Work required: Copy each line of the listing below exactly.

** BEGIN **

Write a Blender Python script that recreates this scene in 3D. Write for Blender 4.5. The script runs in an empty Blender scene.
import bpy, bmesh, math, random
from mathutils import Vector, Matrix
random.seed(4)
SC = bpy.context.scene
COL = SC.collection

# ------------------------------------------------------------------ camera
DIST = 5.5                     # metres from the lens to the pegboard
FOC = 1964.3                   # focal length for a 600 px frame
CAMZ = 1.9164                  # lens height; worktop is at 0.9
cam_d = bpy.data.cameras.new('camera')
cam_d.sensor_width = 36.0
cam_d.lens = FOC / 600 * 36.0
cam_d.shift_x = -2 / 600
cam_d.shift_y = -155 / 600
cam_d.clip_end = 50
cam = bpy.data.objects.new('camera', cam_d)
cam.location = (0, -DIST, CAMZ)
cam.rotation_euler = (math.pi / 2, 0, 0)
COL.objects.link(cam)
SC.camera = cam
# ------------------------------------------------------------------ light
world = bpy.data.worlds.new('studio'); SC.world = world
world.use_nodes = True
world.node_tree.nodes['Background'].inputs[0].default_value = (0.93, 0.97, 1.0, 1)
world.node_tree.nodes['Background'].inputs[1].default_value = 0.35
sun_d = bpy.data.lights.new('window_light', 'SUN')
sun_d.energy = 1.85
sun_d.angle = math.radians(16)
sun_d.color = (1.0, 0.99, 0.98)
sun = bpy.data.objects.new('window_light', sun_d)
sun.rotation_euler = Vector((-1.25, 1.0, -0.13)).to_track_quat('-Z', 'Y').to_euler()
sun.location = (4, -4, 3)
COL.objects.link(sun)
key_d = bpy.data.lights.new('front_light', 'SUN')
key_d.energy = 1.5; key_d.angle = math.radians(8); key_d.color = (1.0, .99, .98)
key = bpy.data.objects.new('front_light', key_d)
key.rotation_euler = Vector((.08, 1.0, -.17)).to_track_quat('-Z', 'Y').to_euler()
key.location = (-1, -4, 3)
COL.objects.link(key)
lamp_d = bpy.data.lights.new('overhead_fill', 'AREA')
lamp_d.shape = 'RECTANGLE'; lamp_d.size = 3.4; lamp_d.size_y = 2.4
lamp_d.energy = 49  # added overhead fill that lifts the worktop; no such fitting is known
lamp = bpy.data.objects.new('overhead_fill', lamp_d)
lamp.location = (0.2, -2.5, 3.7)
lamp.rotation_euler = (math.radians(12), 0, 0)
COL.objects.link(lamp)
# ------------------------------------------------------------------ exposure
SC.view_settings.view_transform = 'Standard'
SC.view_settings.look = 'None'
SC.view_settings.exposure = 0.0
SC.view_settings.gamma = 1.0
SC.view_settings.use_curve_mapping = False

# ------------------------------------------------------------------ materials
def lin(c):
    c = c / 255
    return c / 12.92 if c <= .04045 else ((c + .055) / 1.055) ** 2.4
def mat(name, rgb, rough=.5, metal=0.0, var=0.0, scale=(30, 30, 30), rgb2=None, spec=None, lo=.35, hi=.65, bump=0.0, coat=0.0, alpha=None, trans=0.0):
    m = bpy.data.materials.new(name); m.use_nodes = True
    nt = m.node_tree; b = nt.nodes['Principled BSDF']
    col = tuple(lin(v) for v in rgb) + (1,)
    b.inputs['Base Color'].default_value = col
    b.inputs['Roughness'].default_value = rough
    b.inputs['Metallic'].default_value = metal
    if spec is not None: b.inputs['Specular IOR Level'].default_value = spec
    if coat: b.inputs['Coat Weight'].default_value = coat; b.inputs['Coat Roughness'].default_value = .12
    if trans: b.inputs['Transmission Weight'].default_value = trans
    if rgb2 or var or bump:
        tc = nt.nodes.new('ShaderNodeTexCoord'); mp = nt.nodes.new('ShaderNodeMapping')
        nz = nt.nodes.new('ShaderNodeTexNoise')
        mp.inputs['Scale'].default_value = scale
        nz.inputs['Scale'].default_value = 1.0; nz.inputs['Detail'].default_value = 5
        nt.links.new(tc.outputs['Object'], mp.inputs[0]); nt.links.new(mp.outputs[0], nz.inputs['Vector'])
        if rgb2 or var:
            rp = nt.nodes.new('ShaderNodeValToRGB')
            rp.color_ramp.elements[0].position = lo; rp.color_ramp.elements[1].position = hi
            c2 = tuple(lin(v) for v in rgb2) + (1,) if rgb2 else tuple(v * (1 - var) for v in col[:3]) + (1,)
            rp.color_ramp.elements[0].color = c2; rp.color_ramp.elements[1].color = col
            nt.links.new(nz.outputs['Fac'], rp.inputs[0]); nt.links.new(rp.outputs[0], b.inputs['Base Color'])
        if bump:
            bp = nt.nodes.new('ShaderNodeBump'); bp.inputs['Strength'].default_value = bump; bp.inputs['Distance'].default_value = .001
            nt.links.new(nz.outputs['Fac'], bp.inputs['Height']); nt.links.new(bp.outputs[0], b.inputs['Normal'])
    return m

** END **

Answer to this problem:
Write a Blender Python script that recreates this scene in 3D. Write for Blender 4.5. The script runs in an empty Blender scene.
import bpy, bmesh, math, random
from mathutils import Vector, Matrix
random.seed(4)
SC = bpy.context.scene
COL = SC.collection

# ------------------------------------------------------------------ camera
DIST = 5.5                     # metres from the lens to the pegboard
FOC = 1964.3                   # focal length for a 600 px frame
CAMZ = 1.9164                  # lens height; worktop is at 0.9
cam_d = bpy.data.cameras.new('camera')
cam_d.sensor_width = 36.0
cam_d.lens = FOC / 600 * 36.0
cam_d.shift_x = -2 / 600
cam_d.shift_y = -155 / 600
cam_d.clip_end = 50
cam = bpy.data.objects.new('camera', cam_d)
cam.location = (0, -DIST, CAMZ)
cam.rotation_euler = (math.pi / 2, 0, 0)
COL.objects.link(cam)
SC.camera = cam
# ------------------------------------------------------------------ light
world = bpy.data.worlds.new('studio'); SC.world = world
world.use_nodes = True
world.node_tree.nodes['Background'].inputs[0].default_value = (0.93, 0.97, 1.0, 1)
world.node_tree.nodes['Background'].inputs[1].default_value = 0.35
sun_d = bpy.data.lights.new('window_light', 'SUN')
sun_d.energy = 1.85
sun_d.angle = math.radians(16)
sun_d.color = (1.0, 0.99, 0.98)
sun = bpy.data.objects.new('window_light', sun_d)
sun.rotation_euler = Vector((-1.25, 1.0, -0.13)).to_track_quat('-Z', 'Y').to_euler()
sun.location = (4, -4, 3)
COL.objects.link(sun)
key_d = bpy.data.lights.new('front_light', 'SUN')
key_d.energy = 1.5; key_d.angle = math.radians(8); key_d.color = (1.0, .99, .98)
key = bpy.data.objects.new('front_light', key_d)
key.rotation_euler = Vector((.08, 1.0, -.17)).to_track_quat('-Z', 'Y').to_euler()
key.location = (-1, -4, 3)
COL.objects.link(key)
lamp_d = bpy.data.lights.new('overhead_fill', 'AREA')
lamp_d.shape = 'RECTANGLE'; lamp_d.size = 3.4; lamp_d.size_y = 2.4
lamp_d.energy = 49  # added overhead fill that lifts the worktop; no such fitting is known
lamp = bpy.data.objects.new('overhead_fill', lamp_d)
lamp.location = (0.2, -2.5, 3.7)
lamp.rotation_euler = (math.radians(12), 0, 0)
COL.objects.link(lamp)
# ------------------------------------------------------------------ exposure
SC.view_settings.view_transform = 'Standard'
SC.view_settings.look = 'None'
SC.view_settings.exposure = 0.0
SC.view_settings.gamma = 1.0
SC.view_settings.use_curve_mapping = False

# ------------------------------------------------------------------ materials
def lin(c):
    c = c / 255
    return c / 12.92 if c <= .04045 else ((c + .055) / 1.055) ** 2.4
def mat(name, rgb, rough=.5, metal=0.0, var=0.0, scale=(30, 30, 30), rgb2=None, spec=None, lo=.35, hi=.65, bump=0.0, coat=0.0, alpha=None, trans=0.0):
    m = bpy.data.materials.new(name); m.use_nodes = True
    nt = m.node_tree; b = nt.nodes['Principled BSDF']
    col = tuple(lin(v) for v in rgb) + (1,)
    b.inputs['Base Color'].default_value = col
    b.inputs['Roughness'].default_value = rough
    b.inputs['Metallic'].default_value = metal
    if spec is not None: b.inputs['Specular IOR Level'].default_value = spec
    if coat: b.inputs['Coat Weight'].default_value = coat; b.inputs['Coat Roughness'].default_value = .12
    if trans: b.inputs['Transmission Weight'].default_value = trans
    if rgb2 or var or bump:
        tc = nt.nodes.new('ShaderNodeTexCoord'); mp = nt.nodes.new('ShaderNodeMapping')
        nz = nt.nodes.new('ShaderNodeTexNoise')
        mp.inputs['Scale'].default_value = scale
        nz.inputs['Scale'].default_value = 1.0; nz.inputs['Detail'].default_value = 5
        nt.links.new(tc.outputs['Object'], mp.inputs[0]); nt.links.new(mp.outputs[0], nz.inputs['Vector'])
        if rgb2 or var:
            rp = nt.nodes.new('ShaderNodeValToRGB')
            rp.color_ramp.elements[0].position = lo; rp.color_ramp.elements[1].position = hi
            c2 = tuple(lin(v) for v in rgb2) + (1,) if rgb2 else tuple(v * (1 - var) for v in col[:3]) + (1,)
            rp.color_ramp.elements[0].color = c2; rp.color_ramp.elements[1].color = col
            nt.links.new(nz.outputs['Fac'], rp.inputs[0]); nt.links.new(rp.outputs[0], b.inputs['Base Color'])
        if bump:
            bp = nt.nodes.new('ShaderNodeBump'); bp.inputs['Strength'].default_value = bump; bp.inputs['Distance'].default_value = .001
            nt.links.new(nz.outputs['Fac'], bp.inputs['Height']); nt.links.new(bp.outputs[0], b.inputs['Normal'])
    return m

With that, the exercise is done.